12 de dez. de 2008

Aqui dentro, em mim, o ócio devora a preciosa transição que separa a noite da madrugada; lá fora, o mesmo ócio alia-se à escuridão, a devorar o fogo-fátuo dos postes de luz que tremem tristes no frio da rua, talvez tristes pelo ócio diário de esperar o dia nascer para poderem dormir, talvez frios por não poderem abraçar uns aos outros, separados pela distância fixa do cimento. Eu tenho o comodismo de escolher a hora em que a escuridão vem devorar meus olhos e encher meu corpo de sono, o vidro da janela e a luz das lâmpadas me asseguram isso enquanto deposito o restante dos meus pensamentos em blocos de notas. Feito isso, procrastinando noite (ou seria dia?) adentro, embalado pelas vozes de Omara e Bethânia misturando charutos Havana, coca, rum, gelo e limão com eme-pê-bê, samba, rumba e salsa, é que eu bebo o resto da água no copo, apago a luz e abro a janela, pedindo à brisa cheiro-de-mar para encher o mesmo copo de sonhos, pra que eu possa beber e finalmente dormir. Meus dias nunca têm vinte e quatro horas, isso seria muito normal pra mim. E ao som-de-fundo dos grilos e cigarras eu explodo a alegria, por vezes contida, com um assovio.
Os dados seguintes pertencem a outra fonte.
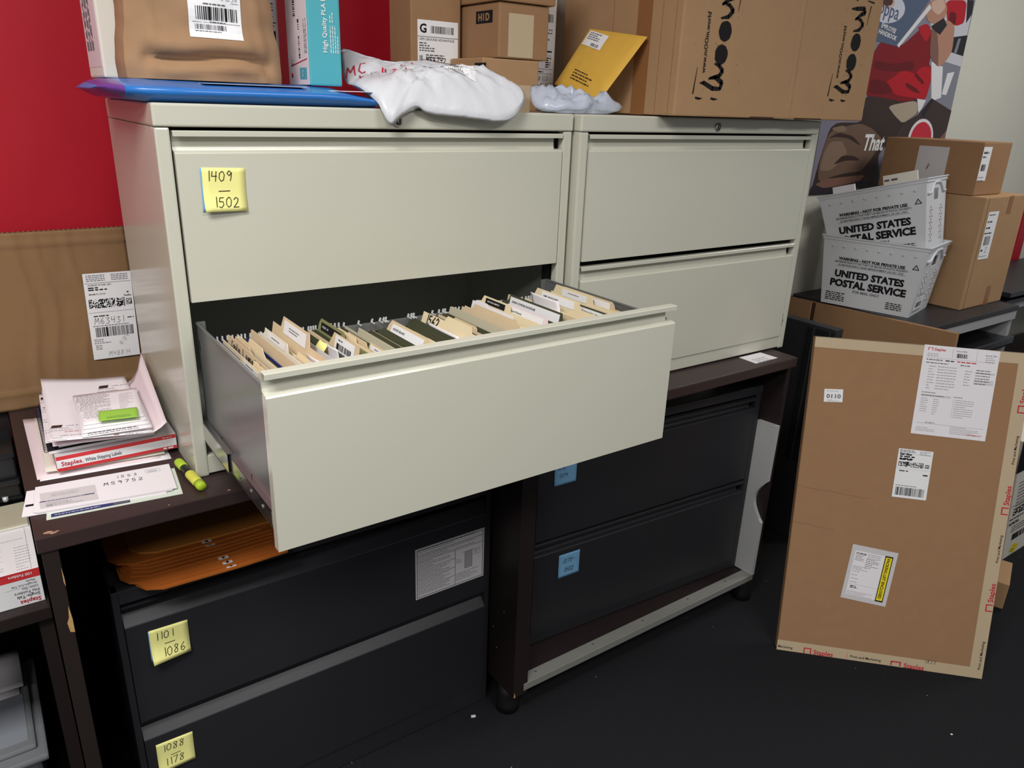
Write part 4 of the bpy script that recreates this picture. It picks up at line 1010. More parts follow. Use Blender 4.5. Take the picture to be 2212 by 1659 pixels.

Vou enterrar meus sonhos bem fundo dentro de mim, aguardar a hora em que terei que me mergulhar para buscá-los quando se realizarem (já fiz isso algumas vezes).

Dou boa noite às paredes e copos d'água, bons ouvintes nessas noites de ócio, companheiros inseparáveis nesses momentos em que se planeja a vida sem nada fazer.